Required work: Print word for word the first line of the listing below and every line after it, through the line with "COL = SC.collection". Leave out the pictures and the rest.
--- Material ---
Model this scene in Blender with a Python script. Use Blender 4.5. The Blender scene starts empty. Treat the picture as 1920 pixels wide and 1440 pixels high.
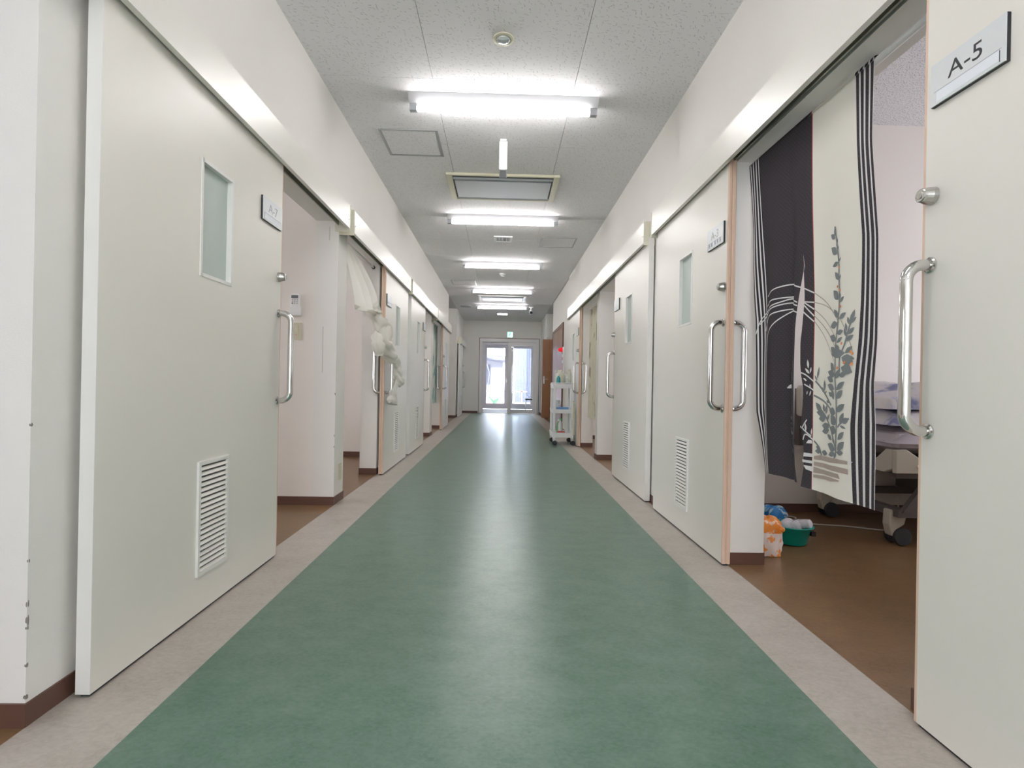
import bpy, math, random
from mathutils import Vector, Matrix
random.seed(7)
SC = bpy.context.scene
COL = SC.collection

# ------------------------------------------------------------------ camera, world, exposure
def make_camera():
    yaw, pitch, roll = 0.02035, 0.001066, 0.01883
    f = Vector((math.sin(yaw)*math.cos(pitch), math.cos(yaw)*math.cos(pitch), math.sin(pitch)))
    r = Vector((math.cos(yaw), -math.sin(yaw), 0)); u = r.cross(f)
    r2 = r*math.cos(roll)+u*math.sin(roll); u2 = u*math.cos(roll)-r*math.sin(roll)
    cd = bpy.data.cameras.new('camera'); cam = bpy.data.objects.new('camera', cd); COL.objects.link(cam)
    m = Matrix((r2, u2, -f)).transposed().to_4x4(); m.translation = Vector((0, 0, .89))
    cam.matrix_world = m
    cd.sensor_width = 36; cd.sensor_fit = 'HORIZONTAL'; cd.lens = 970/1920*36
    cd.clip_start = .02; cd.clip_end = 300
    SC.camera = cam
make_camera()
w = bpy.data.worlds.new('world'); SC.world = w; w.use_nodes = True
w.node_tree.nodes['Background'].inputs[0].default_value = (.86, .90, 1.0, 1)
w.node_tree.nodes['Background'].inputs[1].default_value = 8.0
SC.view_settings.view_transform = 'Standard'; SC.view_settings.look = 'None'
SC.view_settings.exposure = 1.58; SC.view_settings.gamma = 1; SC.view_settings.use_curve_mapping = False
SC.cycles.max_bounces = 10; SC.cycles.diffuse_bounces = 6; SC.cycles.glossy_bounces = 4
SC.cycles.transmission_bounces = 6; SC.cycles.transparent_max_bounces = 12
SC.cycles.sample_clamp_indirect = 6; SC.cycles.caustics_reflective = False; SC.cycles.caustics_refractive = False
TUBE = 15.0        # radiance of the fluorescent tubes
DAY = 0.34          # scale of daylight through the room windows

def area(name, loc, look, sx, sy, power, col=(.89, .925, 1.0), portal=False):
    d = bpy.data.lights.new(name, 'AREA'); d.shape = 'RECTANGLE'; d.size = sx; d.size_y = sy
    d.energy = power; d.color = col
    o = bpy.data.objects.new(name, d); COL.objects.link(o); o.location = loc
    o.rotation_euler = Vector(look).to_track_quat('-Z', 'Y').to_euler()
    if portal: d.cycles.is_portal = True
    return o
# daylight falling through the windows of the rooms and the glazed door behind the viewpoint
for y in (-.3, 2.6, 5.05, 7.5, 9.9):
    area('window_daylight', (-4.86, y, 1.45), (1, 0, 0), 1.5, 1.2, 42*DAY)
    area('window_daylight', (4.86, y, 1.45), (-1, 0, 0), 1.5, 1.2, 42*DAY)
area('window_daylight', (0, -3.3, 1.25), (0, 1, 0), 1.7, 1.9, 70*DAY)
area('entrance_daylight', (.22, 18.62, 1.15), (0, -1, 0), 1.8, 2.2, 1, portal=True)

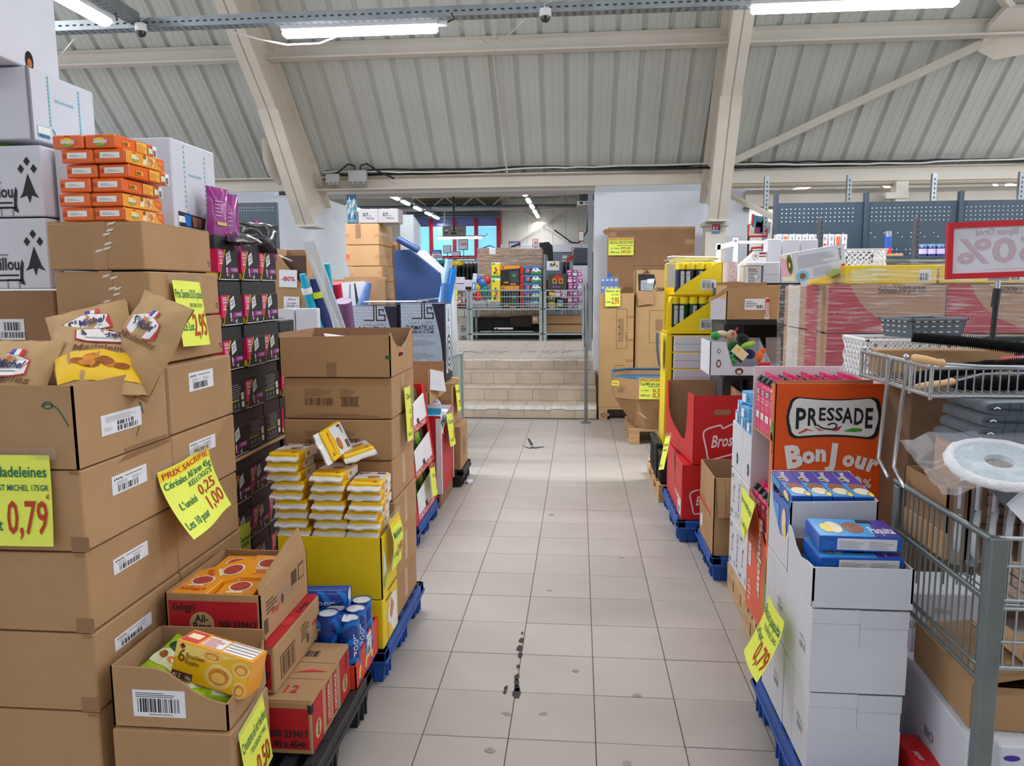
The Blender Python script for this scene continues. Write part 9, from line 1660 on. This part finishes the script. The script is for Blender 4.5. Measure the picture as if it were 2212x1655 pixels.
# handrail at the right of the steps
t = thing('handrail','grey metal handrail climbing the right side of the steps','handrail',(0,0,0)); RM = mat('rail_grey',(120,124,128),.4,metal=.4,noise=.1); q = MB(); q.tube([(.085,8.504,.005),(.085,8.504,.93)],.02,RM,10); q.build('post',t); q = MB(); q.box(.03,.14,8.45,8.56,0,.008,RM); q.build('foot_plate',t); q = MB(); q.tube([(.085,8.504,.92),(.09,8.56,1.0),(.10,10.2,1.56),(.10,11.6,1.58)],.02,RM,10); q.build('rail',t); q = MB(); q.tube([(.10,11.6,1.58),(.10,11.6,PZ)],.02,mat('rail_dark',(52,56,62),.4),10); q.build('upper_post',t)
MB().box(.12,.188,11.0,11.15,PZ,3.2,mat('door_frame_grey',(150,152,156),.5)).build('door_1',kind='structure')
q = MB(); a = at(1238,548,Y=13.7); q.box(a.x,a.x + .3,13.7,14.1,a.z - .2,a.z + .1,mat('charcoal_rug',(70,78,84),.95,noise=.2,scale=30),.03); q.box(a.x,a.x + .28,13.72,14.1,PZ,a.z - .21,mat('white_unit',(206,206,210),.5)); tag(q.build('folded_rug'),'charcoal folded rugs on a white unit at the right of the back hall','rug')
q = MB(); q.prism([at(1222,565,Y=14.0),at(1245,556,Y=14.0),at(1246,548,Y=14.0),at(1226,558,Y=14.0)],(0,.06,0),TRE); q.tube([at(1234,565,Y=14.03),(at(1234,565,Y=14.03).x,14.03,PZ)],.012,CHROME,5); tag(q.build('red_garment'),'bright red garment lying over the right clothes rack','garment')
# ================================================================= RIGHT BAY BEHIND THE SHELVING
q = MB(); q.box(2.14,9.0,12.2,12.4,0,2.95,PANEL); q.build('wall_right_back',kind='structure')
q = MB(); q.add([(2.14,12.3,2.95),(9,12.3,2.95),(9,10.2,3.9),(2.14,10.2,3.9)],[(3,2,1,0)],mat('bay_roof',(206,208,212),.6)); 
for i in range(9): x = 2.4 + .75 * i; q.box(x,x + .05,12.1,12.2,2.4,3.0,CREAM)
for (a,b) in (((2.3,12.0,2.6),(4.2,11.0,3.3)),((5.0,12.0,2.6),(3.6,11.0,3.4)),((6.4,12,2.6),(5.2,11,3.4)),((7.4,12,2.6),(8.2,11,3.4))): q.tube([a,b],.05,CREAM,4,smooth=False)
q.build('ceiling_right',kind='structure')
for px,py,rt_,l in ((1697,420,.35,'left'),(2118,417,.35,'middle'),(2190,402,.35,'right')): a = at(px,py,Y=10.9); batten(.7,a,(0,-.0,.9),'glowing tube lamp above the dark shelving, %s one of three' % l,group='tube lamps above the dark shelving',led=LEDB)
YG = 7.0; gx0,gz1 = at(1672,436,Y=YG).x,at(1672,434,Y=YG).z; gx1 = 4.4
t = thing('shelving_back','long dark perforated shelving back on the right','shelving',(0,0,0)); us = [gx0,at(1866,440,Y=YG).x,at(2070,440,Y=YG).x,gx1]
HOL = mat('hole_light',(176,188,200),.6)
for i in range(3):
    q = MB(); q.box(us[i] + .03,us[i + 1] - .0,YG,YG + .03,0,gz1 - .02 - .0 * i,GON,.004); q.build('back_panel',t); q = MB(); F = front(us[i] + .03,YG,0); W_ = us[i + 1] - us[i] - .05; nx_ = int(W_ / .038)
    for c_ in range(1,nx_):
        for r_ in (0,1,2,3,6,7,10,11,12): 
            if r_ < 4 or (c_ * 7 + r_ * 3) % 11 < (7 if r_ > 9 else 4): q.rect(F,.038 * c_,gz1 - .08 - .036 * r_,.009,.009,HOL,.001)
    q.build('perforation',t,kind='stuff')
for x in us: q = MB(); q.box(x,x + .035,YG - .03,YG + .03,0,gz1 + .06,GON,.003); q.build('upright',t)
for px in (1767,1975): x = at(px,500,Y=6.3).x; q = MB(); q.box(x,x + .045,6.3,6.34,0,at(px,470,Y=6.3).z,mat('upright_grey',(72,74,80),.5),.003); F = front(x,6.3,0); [q.rect(F,.024,1.75 + .04 * i,.01,.018,INK) for i in range(9)]; tag(q.build('shelf_upright'),'dark slotted shelf upright standing in front of the dark shelving, %s one' % ('left' if px < 1900 else 'right'),'upright')
zsf = at(1900,556,Y=6.7).z; q = MB(); q.box(gx0,gx1,6.5,7.0,zsf - .04,zsf,GON,.004); q.build('shelf',t); q = MB(); q.box(gx0,gx1,6.5,7.0,0,.14,GON); q.build('base',t)
for i in range(11):
    px = 1676 + 14.2 * i; x0,x1,z0,z1 = R(px,505,px + 13,541,6.75); mt = WSH if i not in (1,9) else mat('tile_orange',(206,100,50),.5); bx = closed('small white boxed bulb on the dark shelving, %s from the left' % ORD[i],x0,x1,6.75,6.85,zsf + .002,z1,WSH,seam=False,name='small_carton',group='small white cartons on the dark shelving'); q = MB(); q.disc(bx.front,bx.W / 2,bx.H * .8,bx.W * .25,.02,GREY,.0012,10) if mt is WSH else q.rect(bx.front,.004,bx.H * .4,bx.W - .008,bx.H * .5,mt); q.rect(bx.front,.01,bx.H * .5,bx.W - .02,.02,LOGOR if i % 2 else GREY,.0014); q.build('print',bx.o)
a = at(1917,545,Y=6.7); t = thing('aerosol','blue and red aerosol can with a silver cap on the dark shelving','spray can',(a.x,6.7,zsf)); q = MB(); h = at(1917,499,Y=6.7).z - zsf; q.lathe((0,0,0),[(.03,0),(.031,h * .35),(.031,h * .78),(.026,h * .82)],[TRE,mat('can_royal',(40,80,160),.35),mat('can_royal',(40,80,160),.35)],14); q.build('body',t); q = MB(); q.lathe((0,0,h * .81),[(.027,0),(.026,h * .18),(0,h * .19)],STEEL,14); q.build('cap',t)
for i in range(3): a = at(1992 + 19 * i,545,Y=6.65); t = thing('blue_jar','dark blue jar with a pale label on the dark shelving, %s from the left' % ORD[i],'jar',(a.x,6.65,zsf),0,'dark blue jars on the dark shelving'); q = MB(); q.lathe((0,0,0),[(.034,0),(.036,.02),(.036,.075),(.03,.085)],mat('jar_blue',(44,60,110),.3),14); q.build('body',t); q = MB(); q.lathe((0,0,.022),[(.0366,0),(.0366,.042)],mat('jar_label',(196,180,210),.5),14); q.build('label',t); q = MB(); q.lathe((0,0,.085),[(.032,0),(.032,.018),(0,.019)],mat('jar_lid',(120,150,190),.4),14); q.build('lid',t)
closed('small kraft carton on the dark shelving beside the aerosol',at(1921,550,Y=6.6).x,at(1952,550,Y=6.6).x,6.6,6.75,zsf + .002,at(1930,547,Y=6.6).z,CARD,seam=False)
for px in (1651,1829,2012,2200): a = at(px,430,Y=9.0); q = MB(); q.box(a.x,a.x + .05,9.0,9.05,0,2.78,STEEL); F = front(a.x,9.0,0); [q.rect(F,.02,2.1 + .05 * i,.012,.025,TRAYD) for i in range(13)]; tag(q.build('slotted_post'),'slotted grey steel post behind the dark shelving, %s of four' % {1651: 'leftmost',1829: 'second',2012: 'third',2200: 'rightmost'}[px],'post','slotted posts behind the dark shelving')
m = MB(); a = at(1935,420,Y=9.4); m.box(a.x,a.x + .14,9.4,9.55,0,2.75,CREAM); m.box(a.x - .12,a.x + .14,9.38,9.6,2.55,2.62,CREAM); m.build('trim_16',kind='structure')
t = thing('display_rack','red tubular rack of colourful garments between the column and the dark shelving','rack',(0,0,0)); Y = 9.0; q = MB(); P = [at(*p,Y=Y) for p in ((1627,463),(1625,485),(1617,486),(1616,511),(1657,510),(1657,494))]; q.tube(P,.014,REDF,6); P = [at(*p,Y=Y) for p in ((1655,534),(1624,536),(1620,560),(1620,700))]; q.tube(P,.014,REDF,6); q.tube([at(1617,512,Y=Y),(at(1617,512,Y=Y).x,Y,.01)],.012,INK,6); q.build('frame',t)
for i,(px,py,c) in enumerate([(1638,478,(90,150,180)),(1643,492,(140,60,110)),(1654,490,(150,156,170))]): p = at(px,py,Y=9.05); q = MB(); q.prism([(p.x - .06,9.05,p.z - .06),(p.x + .05,9.05,p.z - .07),(p.x + .06,9.05,p.z + .05),(p.x - .05,9.05,p.z + .07)],(0,.05,0),mat('rag_%d' % i,c,.8,noise=.3,scale=20)); q.build('garment',t)
q = MB(); q.box(at(1626,560,Y=9.2).x,at(1656,560,Y=9.2).x,9.2,9.5,0,at(1640,540,Y=9.2).z,mat('grey_goods',(150,150,158),.6,noise=.4,scale=14)); tag(q.build('grey_unit'),'grey filled unit below the red tubular rack','unit')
---
Result of the exercise:
Model this scene in Blender with a Python script. Use Blender 4.5. The Blender scene starts empty. Treat the picture as 1920 pixels wide and 1440 pixels high.
import bpy, math, random
from mathutils import Vector, Matrix
random.seed(7)
SC = bpy.context.scene
COL = SC.collection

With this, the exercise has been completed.